Opera Rara revient avec une belle production qui nous offre une large sélection de I Normanni a Parigi. Pour cette première mondiale d’une œuvre de Mercadante, la firme atteint pleinement ses objectifs initiaux. Ce huitième opus la série Highlights est sans doute un des plus passionnants par son contenu et sa réalisation. Ce concept d’extraits permet adroitement à la firme anglaise de réaliser un judicieux équilibre entre différentes données : offrir l’opportunité de présenter une œuvre dans de bonnes conditions studio, qui sans cela, n’aurait que peu de chances de se faire entendre. Ensuite, la notion d’extraits présente un avantage économique quand dans le contexte actuel, rentabiliser une intégrale studio est une réelle gageure. Pourtant, dans le respect qui la caractérise, Rara ne mutile aucunement l’œuvre ou ne frustre ses auditeurs. On navigue dans un juste équilibre pédagogique et artistique : livret in extenso recadrant les extraits retenus judicieusement entre beauté et théâtralité, cadre historique, musical, tout concourt à une expérience satisfaisante.

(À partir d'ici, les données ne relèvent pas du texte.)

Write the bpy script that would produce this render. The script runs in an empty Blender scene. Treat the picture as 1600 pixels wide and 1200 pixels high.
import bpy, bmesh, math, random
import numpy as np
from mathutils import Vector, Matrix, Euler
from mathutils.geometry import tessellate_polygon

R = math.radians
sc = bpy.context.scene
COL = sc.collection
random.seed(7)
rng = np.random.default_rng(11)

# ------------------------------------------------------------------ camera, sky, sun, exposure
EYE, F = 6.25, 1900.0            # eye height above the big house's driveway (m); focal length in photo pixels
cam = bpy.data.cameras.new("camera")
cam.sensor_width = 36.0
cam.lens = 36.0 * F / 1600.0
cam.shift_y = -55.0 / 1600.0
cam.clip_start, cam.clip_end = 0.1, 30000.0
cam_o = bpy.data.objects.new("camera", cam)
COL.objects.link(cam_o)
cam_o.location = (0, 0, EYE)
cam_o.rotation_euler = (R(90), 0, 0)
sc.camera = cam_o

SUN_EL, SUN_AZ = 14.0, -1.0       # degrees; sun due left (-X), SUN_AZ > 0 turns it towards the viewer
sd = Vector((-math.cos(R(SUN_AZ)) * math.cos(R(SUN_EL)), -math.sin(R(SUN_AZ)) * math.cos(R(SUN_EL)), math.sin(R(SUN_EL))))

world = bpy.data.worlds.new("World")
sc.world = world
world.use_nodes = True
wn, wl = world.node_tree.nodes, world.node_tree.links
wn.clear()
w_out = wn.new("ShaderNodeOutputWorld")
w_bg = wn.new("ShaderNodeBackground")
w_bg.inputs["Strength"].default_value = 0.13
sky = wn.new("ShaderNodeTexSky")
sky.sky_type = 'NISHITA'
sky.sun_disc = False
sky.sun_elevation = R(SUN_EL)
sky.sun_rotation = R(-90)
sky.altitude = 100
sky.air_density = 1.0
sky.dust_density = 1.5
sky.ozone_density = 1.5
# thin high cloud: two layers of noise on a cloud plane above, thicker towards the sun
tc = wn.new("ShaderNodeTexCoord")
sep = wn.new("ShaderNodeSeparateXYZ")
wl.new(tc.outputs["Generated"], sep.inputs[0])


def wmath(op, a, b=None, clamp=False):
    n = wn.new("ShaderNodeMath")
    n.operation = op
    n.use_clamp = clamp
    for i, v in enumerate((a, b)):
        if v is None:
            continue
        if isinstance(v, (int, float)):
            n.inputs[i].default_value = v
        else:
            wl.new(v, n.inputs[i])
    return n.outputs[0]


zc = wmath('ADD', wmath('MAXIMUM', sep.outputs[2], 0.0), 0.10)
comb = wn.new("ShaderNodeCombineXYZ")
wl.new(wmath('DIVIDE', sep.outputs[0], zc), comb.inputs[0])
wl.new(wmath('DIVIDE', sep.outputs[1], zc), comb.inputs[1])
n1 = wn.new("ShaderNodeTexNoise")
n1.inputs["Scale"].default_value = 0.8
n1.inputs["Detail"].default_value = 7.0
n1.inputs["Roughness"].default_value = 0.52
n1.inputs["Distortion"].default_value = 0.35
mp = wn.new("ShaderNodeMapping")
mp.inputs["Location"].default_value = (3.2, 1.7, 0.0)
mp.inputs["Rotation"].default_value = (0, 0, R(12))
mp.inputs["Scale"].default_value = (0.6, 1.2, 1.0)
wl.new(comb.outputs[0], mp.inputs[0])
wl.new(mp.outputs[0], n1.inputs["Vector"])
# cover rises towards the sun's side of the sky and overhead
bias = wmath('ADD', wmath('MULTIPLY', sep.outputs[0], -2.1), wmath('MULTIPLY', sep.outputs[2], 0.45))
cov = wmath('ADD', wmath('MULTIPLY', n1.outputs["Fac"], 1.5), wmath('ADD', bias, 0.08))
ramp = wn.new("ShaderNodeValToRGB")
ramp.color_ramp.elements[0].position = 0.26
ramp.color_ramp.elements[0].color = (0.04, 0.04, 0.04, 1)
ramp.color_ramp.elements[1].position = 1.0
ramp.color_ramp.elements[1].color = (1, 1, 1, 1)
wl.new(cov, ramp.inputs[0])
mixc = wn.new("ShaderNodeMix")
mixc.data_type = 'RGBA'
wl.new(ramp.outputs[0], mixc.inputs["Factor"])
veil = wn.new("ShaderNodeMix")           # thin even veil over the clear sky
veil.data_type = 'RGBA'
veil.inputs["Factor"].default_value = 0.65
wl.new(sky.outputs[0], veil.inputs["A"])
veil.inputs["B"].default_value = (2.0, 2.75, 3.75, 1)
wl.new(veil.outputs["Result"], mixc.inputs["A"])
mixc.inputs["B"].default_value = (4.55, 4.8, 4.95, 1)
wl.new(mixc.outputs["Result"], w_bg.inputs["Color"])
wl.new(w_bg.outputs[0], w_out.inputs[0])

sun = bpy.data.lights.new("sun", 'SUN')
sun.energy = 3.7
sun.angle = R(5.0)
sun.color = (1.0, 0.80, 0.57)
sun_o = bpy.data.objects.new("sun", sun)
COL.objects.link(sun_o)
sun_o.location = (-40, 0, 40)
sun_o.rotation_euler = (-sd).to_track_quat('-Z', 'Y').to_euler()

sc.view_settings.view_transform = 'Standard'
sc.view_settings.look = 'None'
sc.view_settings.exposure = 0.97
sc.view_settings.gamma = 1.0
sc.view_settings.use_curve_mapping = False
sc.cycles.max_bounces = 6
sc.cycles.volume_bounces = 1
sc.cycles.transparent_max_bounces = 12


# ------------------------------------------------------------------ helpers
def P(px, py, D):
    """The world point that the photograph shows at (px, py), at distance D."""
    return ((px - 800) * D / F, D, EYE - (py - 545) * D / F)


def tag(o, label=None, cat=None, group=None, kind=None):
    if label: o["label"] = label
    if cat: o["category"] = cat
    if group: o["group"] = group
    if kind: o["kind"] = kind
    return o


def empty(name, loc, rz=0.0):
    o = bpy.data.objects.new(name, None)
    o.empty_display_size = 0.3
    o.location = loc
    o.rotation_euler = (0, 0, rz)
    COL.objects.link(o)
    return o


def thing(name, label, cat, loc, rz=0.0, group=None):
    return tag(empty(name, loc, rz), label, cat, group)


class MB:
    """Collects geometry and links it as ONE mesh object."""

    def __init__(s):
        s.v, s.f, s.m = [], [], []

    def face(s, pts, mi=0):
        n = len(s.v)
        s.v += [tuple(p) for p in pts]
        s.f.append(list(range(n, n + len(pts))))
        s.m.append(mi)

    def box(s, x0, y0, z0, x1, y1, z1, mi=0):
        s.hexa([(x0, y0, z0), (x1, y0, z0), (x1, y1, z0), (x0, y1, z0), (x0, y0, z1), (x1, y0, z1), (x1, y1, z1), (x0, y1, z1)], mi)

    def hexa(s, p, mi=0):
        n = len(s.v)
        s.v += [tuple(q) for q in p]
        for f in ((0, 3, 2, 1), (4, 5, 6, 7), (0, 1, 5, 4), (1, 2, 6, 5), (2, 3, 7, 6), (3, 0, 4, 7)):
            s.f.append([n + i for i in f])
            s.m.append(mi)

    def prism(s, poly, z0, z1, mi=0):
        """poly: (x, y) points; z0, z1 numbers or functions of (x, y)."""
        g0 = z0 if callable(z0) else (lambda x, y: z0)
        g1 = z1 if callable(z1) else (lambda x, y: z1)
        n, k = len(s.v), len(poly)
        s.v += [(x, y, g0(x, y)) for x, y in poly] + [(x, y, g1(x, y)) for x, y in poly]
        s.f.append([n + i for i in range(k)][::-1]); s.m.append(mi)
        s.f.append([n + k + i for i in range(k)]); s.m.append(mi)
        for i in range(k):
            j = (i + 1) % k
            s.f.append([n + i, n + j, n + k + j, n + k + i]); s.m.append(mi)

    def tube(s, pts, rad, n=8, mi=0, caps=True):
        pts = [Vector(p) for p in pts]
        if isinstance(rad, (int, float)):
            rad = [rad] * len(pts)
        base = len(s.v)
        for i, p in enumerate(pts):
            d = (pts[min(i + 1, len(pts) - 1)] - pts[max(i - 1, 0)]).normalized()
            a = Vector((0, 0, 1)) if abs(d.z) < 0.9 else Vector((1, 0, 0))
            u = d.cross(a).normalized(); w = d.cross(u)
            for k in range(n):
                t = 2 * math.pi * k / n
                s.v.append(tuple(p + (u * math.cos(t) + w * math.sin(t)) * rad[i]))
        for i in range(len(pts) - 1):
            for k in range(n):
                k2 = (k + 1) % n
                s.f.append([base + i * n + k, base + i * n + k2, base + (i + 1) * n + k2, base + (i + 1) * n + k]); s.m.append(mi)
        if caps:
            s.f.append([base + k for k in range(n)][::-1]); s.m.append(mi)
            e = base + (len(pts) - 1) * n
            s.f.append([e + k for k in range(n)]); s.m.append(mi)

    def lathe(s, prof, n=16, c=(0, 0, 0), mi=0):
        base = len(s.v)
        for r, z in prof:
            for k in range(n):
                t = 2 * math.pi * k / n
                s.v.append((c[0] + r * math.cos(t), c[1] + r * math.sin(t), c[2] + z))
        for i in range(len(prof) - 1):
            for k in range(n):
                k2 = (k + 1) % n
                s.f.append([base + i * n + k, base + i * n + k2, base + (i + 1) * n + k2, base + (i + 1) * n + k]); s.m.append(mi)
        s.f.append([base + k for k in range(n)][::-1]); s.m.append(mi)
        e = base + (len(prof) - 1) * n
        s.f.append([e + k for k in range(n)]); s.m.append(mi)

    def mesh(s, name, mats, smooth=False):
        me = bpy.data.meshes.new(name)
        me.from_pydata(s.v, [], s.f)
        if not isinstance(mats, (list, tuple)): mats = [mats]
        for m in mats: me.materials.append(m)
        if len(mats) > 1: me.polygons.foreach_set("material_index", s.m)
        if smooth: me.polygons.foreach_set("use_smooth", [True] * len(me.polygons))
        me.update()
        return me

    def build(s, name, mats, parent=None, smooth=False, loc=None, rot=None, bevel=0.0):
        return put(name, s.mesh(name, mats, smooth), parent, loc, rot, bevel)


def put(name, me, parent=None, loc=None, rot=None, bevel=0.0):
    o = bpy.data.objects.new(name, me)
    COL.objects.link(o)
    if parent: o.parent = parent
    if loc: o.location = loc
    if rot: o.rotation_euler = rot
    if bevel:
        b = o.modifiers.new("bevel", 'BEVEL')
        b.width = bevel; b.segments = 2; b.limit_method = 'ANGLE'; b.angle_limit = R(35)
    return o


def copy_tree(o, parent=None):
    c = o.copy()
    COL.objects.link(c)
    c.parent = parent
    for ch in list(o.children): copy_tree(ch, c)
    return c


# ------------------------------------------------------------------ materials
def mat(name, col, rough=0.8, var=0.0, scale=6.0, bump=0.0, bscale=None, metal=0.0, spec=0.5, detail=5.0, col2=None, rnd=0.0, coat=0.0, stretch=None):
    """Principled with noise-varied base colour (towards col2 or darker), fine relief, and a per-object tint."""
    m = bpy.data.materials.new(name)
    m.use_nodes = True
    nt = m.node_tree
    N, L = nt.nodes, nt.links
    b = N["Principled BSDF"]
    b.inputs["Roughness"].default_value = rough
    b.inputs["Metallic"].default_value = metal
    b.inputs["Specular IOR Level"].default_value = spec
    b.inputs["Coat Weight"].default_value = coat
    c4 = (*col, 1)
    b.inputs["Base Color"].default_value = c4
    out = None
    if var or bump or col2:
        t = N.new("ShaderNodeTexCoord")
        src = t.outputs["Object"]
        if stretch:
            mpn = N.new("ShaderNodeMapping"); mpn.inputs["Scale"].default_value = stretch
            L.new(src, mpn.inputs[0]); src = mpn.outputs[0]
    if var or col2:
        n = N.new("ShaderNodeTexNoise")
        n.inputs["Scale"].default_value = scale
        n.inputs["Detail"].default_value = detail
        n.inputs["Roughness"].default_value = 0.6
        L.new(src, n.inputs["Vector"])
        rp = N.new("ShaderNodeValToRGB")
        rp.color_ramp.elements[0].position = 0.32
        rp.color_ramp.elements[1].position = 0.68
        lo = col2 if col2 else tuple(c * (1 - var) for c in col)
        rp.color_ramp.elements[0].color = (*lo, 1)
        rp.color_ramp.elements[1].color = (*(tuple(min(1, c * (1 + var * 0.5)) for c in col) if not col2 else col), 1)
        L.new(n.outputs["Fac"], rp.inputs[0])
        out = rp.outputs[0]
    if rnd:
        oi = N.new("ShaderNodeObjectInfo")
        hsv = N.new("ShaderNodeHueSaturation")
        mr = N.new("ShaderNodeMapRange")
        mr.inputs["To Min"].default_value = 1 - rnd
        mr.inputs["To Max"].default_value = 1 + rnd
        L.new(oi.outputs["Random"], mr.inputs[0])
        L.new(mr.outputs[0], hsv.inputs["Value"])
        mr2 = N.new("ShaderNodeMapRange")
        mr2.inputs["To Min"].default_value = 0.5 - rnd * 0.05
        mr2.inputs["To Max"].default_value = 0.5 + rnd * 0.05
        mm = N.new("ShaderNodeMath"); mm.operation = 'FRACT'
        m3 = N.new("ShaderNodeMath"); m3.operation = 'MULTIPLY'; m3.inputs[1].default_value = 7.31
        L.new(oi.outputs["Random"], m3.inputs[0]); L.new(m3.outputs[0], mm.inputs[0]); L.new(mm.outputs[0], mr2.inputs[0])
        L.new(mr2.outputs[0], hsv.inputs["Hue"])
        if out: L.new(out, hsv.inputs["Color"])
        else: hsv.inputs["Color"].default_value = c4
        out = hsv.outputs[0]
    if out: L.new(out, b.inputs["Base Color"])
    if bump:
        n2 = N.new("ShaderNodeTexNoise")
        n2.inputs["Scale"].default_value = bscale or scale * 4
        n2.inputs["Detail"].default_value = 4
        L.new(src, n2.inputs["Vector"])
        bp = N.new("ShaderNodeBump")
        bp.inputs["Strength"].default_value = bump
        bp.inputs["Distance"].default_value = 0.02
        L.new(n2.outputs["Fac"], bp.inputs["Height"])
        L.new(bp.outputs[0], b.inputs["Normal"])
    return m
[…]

Mercadante, après le retrait de Rossini, tenta de s’ériger en rival crédible de Donizetti, de Bellini puis du jeune Verdi. Sans connaître les délires triomphaux de ces Maestri, on réalise que son travail en sa qualité et sans quantité, n’avait en rien à rougir. Une écoute attentive éclaire sur l’oubli quasi-total qui le frappa et sur son étiquette moderne de second couteau. La composition est adroite, la théâtralité efficace et régulièrement en situation dramatique. Mercadante ne possédait simplement pas ce talent qui caractérisait si bien Rossini ou Bellini : l’art de couler insidieusement et à jamais dans l’oreille de son auditeur, une mélodie entêtante, ce petit quelque chose faisant qu’un thème vous hante délicieusement.
La trame de ces Normands à Paris est connue. Fonds politiques tourmentés, nombreux imbroglios affectifs, rédemption sacrificielle sur tomber de rideau tragique et sanglant. Dans la réalisation, la cohésion sans faille de l’équipe frappe immédiatement. Stuart Stratford est rigoureux à défaut d’être toujours ambitieux. On pourrait attendre un rien d’italianité supplémentaire dans les pages purement hédonistes ou il ne faut chercher autre chose qu’un moment de bravoure ou de panache offert au chanteur. Dans la belle affiche vocale, on saluera particulièrement l’Odone de Barry Banks, terriblement attachant dans la gestion intelligente de moyens aux dimensions humaines. Judith Howarth jette toutes ses forces dans le rôle de Berta (Carolina Ungher en fut une des grandes titulaires). La voix est d’une réelle beauté, souple et source plus d’une fois, d’émotions. Son personnage existe. On pourra reprocher une utilisation pas toujours heureuse ou opportune de son suraigu, parfois inutilement exploité dramatiquement. Enfin, l’extrême juvénilité du timbre décrédibilise la maturité maternelle sensée être incarnée. Broutilles … La révélation s’appelle, Katarina Karnéus qui par son enthousiasme, n’est pas sans rappeler une jeune Larmore, à l’époque où son émission était encore d’une relative clarté. Karnéus, incarnant Osvino, le travesti d’usage, est à suivre d’urgence, pour une recrue de tout premier plan pour Opera Rara. La mezzo, aux réelles affinités avec ce répertoire, offre un travail abouti sur tous les plans. Il lui reste, à la fréquentation régulière de cette époque, à peaufiner son style, notamment dans la virilité de sa colorature, afin que son Chevalier évoque davantage un jeune Tancredi plus qu’un Sesto.
In fine, Opera Rara, démontre que sans faire appel à de personnalités surmédiatisées, on peut encore réaliser des disques passionnants et passionnés. Christmas Time aidant, une bien belle idée cadeau.